EX-99.(N) 13 ex99n.htm


EX-99.(n)

 
Stradley Ronon Stevens & Young, LLP
2005 Market Street
Suite 2600
Philadelphia, PA 19103
Telephone  215.564.8000
Fax  215.564.8120
www.stradley.com

July 1, 2021

Invesco Dynamic Credit Opportunity Fund
11 Greenway Plaza, Suite 1000
Houston, Texas 77046-1173

Invesco Dynamic Credit Opportunity Fund

We have acted as counsel for Invesco Dynamic Credit Opportunity Fund (the “Fund”) in connection with the registration under the Securities Act of 1933, as amended (the “Act”), of Class A, Class AX, Class Y and Class R6 shares of beneficial interest (the “Shares”) in registration statement no. 333-255932 on Form N-2 as it is proposed to be amended by pre-effective amendment no. 1 (as proposed to be amended, the “Registration Statement”).

In this connection, we have examined originals, or copies certified or otherwise identified to our satisfaction, of such documents, corporate and other records, certificates and other papers as we deemed it necessary to examine for the purpose of this opinion, including the Fund’s Certificate of Trust, as filed with the Secretary of State of Delaware, Agreement and Declaration of Trust (the “Trust Agreement”), Bylaws, resolutions of the Board of Trustees of the Fund adopted on May 7, 2021 (the “Resolutions”) authorizing the issuance of shares of the Fund and the Registration Statement.   As to various questions of fact material to our opinion, we have relied upon information provided by officers of the Fund.

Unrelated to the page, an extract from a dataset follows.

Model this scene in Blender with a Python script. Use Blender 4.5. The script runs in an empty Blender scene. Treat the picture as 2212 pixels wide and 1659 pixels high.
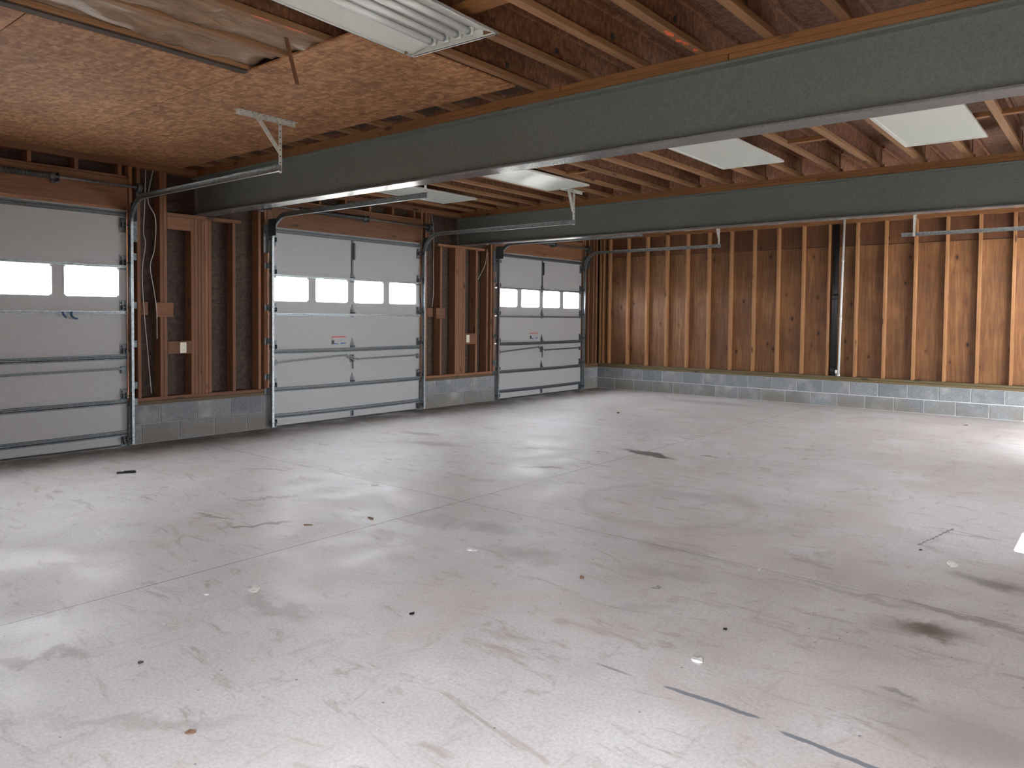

We assume that, upon sale of the Shares, the Fund will receive the authorized consideration therefor, which will at least equal the net asset value of the Shares.

We have assumed the following for purposes of this opinion:

a)
The Fund will remain a valid and existing statutory trust under the laws of the State of Delaware.
b)
The provisions of the Trust Agreement and the Bylaws relating to the issuance of the Shares will not be modified or eliminated.
c)
The Resolutions will not be modified or withdrawn and will be in full force and effect on the date of each issuance of the Shares.
d)
The Shares will be issued in accordance with the Trust Agreement, the Bylaws and the Resolutions.
e)
Each of the Shares will be sold for the consideration described in the then current summary prospectus (if any), statutory prospectus and statement of additional

information of the Fund and the consideration received by the Fund will in each event be at least equal to the net asset value per share of such Shares.

Both the Delaware Statutory Trust Act, as amended, and the Trust Agreement provide that shareholders of the Trust shall be entitled to the same limitation on personal liability as is extended under the Delaware General Corporation Law, as amended, to stockholders of private corporations for profit.  There is a remote possibility, however, that, under certain circumstances, shareholders of a Delaware statutory trust may be held personally liable for that trust’s obligations to the extent that the courts of another state that does not recognize such limited liability were to apply the laws of such state to a controversy involving such obligations.  The Trust Agreement also provides for indemnification out of assets belonging to the Fund (or allocable to the applicable Class, as defined in the Trust Agreement) for all loss and expense of any shareholder held personally liable for the obligations of the Fund or Class.  Therefore, the risk of any shareholder incurring financial loss beyond his or her investment due to shareholder liability is limited to circumstances in which the Fund or the applicable Class of the Fund is unable to meet its obligations and the express limitation of shareholder liabilities is determined by a court of competent jurisdiction not to be effective.

Based upon the foregoing, we are of the opinion that when the Shares are issued and sold after the Registration Statement has been declared effective and the authorized consideration therefor is received by the Fund, they will be legally issued, fully paid and nonassessable by the Fund.

We express no opinion concerning the laws of any jurisdiction other than the federal law of the United States of America and the laws of the State of Delaware applicable to trusts formed under the Delaware Statutory Trust Act, as amended, excluding securities or “blue sky” laws of the State of Delaware.

We consent to the filing of this opinion as an exhibit to the Registration Statement and to the reference to our firm under the heading “Counsel to the Fund” in the Statement of Additional Information which consent shall apply to all future Fund filings so long as our firm serves as legal counsel to the Fund.